10. Your books cover a wide range of high interest domains: from parenting, romantic and sexual relationship, kindness and altruism to science of societies and technology. Please describe a little bit your books and where can we purchase it. 

As a cross-national researcher, I account for societal differences in sexual and reproductive behavior in adaptive terms and my writing reflects this approach. My books (available on Amazon) are written to be accessible to general readers. Why Parents Matter applies an evolutionary interpretation of parental investment to current social problems including teen pregnancy and juvenile crime. The Science of Romance provides an evolutionary account of courtship and reproductive competition, and won the Independent Publisher’s award in psychology. Kindness in a Cruel World develops an evolutionary explanation of altruism and antisocial behavior as a function of the different rearing conditions and parental investment prospects in societies around the world. The Myth of Culture: Why We Need a Genuine Natural Science of Societies proposes a reinterpretation of the social sciences as natural sciences where human behavior variation in different societies represents an adaptive response to ecological challenges and developmental histories.
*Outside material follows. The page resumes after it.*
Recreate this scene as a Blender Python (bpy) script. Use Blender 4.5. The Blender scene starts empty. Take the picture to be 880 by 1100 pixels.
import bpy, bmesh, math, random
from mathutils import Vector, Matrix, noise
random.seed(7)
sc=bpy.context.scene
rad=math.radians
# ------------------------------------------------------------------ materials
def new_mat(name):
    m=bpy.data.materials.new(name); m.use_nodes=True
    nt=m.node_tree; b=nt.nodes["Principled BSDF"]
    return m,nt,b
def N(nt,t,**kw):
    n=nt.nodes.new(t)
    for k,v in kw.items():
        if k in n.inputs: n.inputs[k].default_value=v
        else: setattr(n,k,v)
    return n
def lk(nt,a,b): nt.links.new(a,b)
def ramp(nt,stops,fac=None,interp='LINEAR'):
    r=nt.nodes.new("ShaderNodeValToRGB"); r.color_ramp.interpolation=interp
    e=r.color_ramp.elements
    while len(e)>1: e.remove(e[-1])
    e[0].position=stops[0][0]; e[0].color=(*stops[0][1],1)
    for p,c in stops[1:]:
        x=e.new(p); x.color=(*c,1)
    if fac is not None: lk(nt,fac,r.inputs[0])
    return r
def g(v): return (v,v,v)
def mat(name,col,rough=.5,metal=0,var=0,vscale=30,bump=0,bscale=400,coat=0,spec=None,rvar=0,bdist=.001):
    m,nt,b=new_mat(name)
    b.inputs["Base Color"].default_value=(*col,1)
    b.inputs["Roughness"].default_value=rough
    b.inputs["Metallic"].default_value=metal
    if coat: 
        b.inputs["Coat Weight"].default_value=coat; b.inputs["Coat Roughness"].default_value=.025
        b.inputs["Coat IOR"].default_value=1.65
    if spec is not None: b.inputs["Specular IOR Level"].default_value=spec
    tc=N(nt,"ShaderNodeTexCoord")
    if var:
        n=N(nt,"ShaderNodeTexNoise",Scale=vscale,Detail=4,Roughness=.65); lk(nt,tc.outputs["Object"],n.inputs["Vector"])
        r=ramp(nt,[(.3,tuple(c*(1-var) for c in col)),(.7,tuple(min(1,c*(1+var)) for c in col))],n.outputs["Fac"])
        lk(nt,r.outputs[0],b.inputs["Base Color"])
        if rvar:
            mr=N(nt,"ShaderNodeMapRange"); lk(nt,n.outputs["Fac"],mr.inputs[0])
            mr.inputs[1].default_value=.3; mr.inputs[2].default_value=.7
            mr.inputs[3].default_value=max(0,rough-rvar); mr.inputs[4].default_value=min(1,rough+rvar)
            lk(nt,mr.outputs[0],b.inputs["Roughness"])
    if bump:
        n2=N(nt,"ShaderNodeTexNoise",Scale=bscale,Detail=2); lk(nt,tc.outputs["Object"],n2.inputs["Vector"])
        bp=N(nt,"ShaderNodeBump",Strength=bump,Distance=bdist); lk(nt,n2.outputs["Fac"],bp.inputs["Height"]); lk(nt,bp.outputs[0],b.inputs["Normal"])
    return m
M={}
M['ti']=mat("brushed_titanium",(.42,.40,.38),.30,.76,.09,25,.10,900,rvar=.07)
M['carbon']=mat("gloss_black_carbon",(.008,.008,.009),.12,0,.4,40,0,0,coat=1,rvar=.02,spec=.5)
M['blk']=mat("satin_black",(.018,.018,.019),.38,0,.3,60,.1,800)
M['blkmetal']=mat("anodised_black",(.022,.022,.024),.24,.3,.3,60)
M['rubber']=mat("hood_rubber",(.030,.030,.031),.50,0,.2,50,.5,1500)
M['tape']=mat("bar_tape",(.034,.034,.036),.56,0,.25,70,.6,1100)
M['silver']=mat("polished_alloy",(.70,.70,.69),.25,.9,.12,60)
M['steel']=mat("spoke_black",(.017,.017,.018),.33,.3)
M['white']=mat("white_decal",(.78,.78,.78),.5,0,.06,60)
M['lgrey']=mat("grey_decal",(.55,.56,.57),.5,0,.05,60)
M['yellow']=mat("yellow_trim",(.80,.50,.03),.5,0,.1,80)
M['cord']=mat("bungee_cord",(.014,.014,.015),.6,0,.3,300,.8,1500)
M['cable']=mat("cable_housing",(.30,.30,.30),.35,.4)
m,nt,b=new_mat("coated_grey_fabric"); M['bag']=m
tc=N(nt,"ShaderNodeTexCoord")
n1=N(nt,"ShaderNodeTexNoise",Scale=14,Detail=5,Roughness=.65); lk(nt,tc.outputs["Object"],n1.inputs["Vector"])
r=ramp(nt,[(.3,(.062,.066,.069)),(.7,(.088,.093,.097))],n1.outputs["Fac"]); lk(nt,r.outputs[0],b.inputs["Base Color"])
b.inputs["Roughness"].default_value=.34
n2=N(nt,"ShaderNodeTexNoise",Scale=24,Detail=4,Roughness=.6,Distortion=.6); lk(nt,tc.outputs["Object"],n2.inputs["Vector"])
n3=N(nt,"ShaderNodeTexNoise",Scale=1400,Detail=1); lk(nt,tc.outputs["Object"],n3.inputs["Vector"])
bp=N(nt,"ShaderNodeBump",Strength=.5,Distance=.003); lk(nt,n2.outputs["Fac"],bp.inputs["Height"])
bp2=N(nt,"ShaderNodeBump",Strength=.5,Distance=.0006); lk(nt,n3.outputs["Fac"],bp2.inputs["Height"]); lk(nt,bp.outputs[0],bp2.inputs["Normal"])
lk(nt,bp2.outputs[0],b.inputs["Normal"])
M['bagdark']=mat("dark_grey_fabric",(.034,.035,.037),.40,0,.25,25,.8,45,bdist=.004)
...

The e-book, Why Atheism Will Replace Religion explains why religion will decline in importance as the nations of the world develop economically so that worldwide living conditions improve sapping the need for organized religion as a salve for misery.

Thank you, Nigel, for this clear picture of our future in relation with AI. Knowing how this aspect could affect our lives we can be more aware of the mental problems that could arise (e.g., isolation, depression, anxiety) and be prepared to interact more efficiently with artificial intelligence without affecting our well-being and health.